While the green transition does hold risks, it also offers economic and financial opportunities, as new technologies gradually reach scalability. The sooner we start, the more positive (or the less negative) the economic balance will be.


François Villeroy de Galhau, President of the Banque de France, Member of the Governing Council of the European Central Bank.

Stéphane Dees, Head of Climate Economics Unit, Banque de France.

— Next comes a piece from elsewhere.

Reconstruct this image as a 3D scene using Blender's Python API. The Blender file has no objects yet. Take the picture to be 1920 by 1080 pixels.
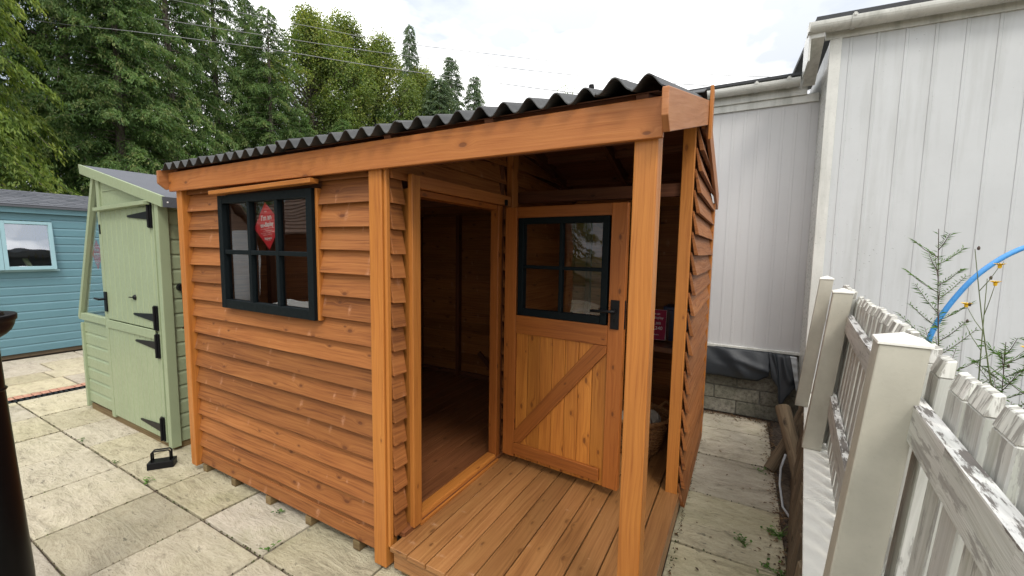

The article is published in a series of articles in Obserwator Finansowy written by governors of central banks and distinguished economists. The series is under the special patronage of the Governor of Narodowy Bank Polski, Professor Adam Glapiński. The authors of the articles have agreed to waive their fees for writing the texts, and in exchange NBP shall donate the amount equivalent to the fees onto the account of the National Bank of Ukraine in order to support the NBU during the war. Below is a foreword by the Governor of NBP to the whole series:


On 24 February a huge tragedy occurred, in the face of which it is impossible to simply move on as if nothing had happened.

Nobody can remain indifferent to the misfortune that has befallen the Ukrainian nation.

All of us are shocked by the press reports, and particularly by what we see in the mass media.

Fighting Ukraine is not only its brave soldiers, but also an army of thousands of civilians trying to preserve normality in a country stricken by Russian aggression.

This army includes the staff of the National Bank of Ukraine, with whom NBP is in constant contact.

Aware of our Ukrainian colleagues’ needs, we have invited several central bank governors and eminent economists to share their knowledge on the economic processes taking place around the world.

It is rare for such a distinguished group of authors to feature in Obserwator Finansowy, which is published by NBP. It is also worth underlining that all the authors have waived the fees for their articles in order to donate them to meet the needs of our colleagues working in the National Bank of Ukraine.

I believe that you will find the series of these articles interesting, especially since they not only share the knowledge and experience of their authors, but also express goodwill towards the war-afflicted NBU.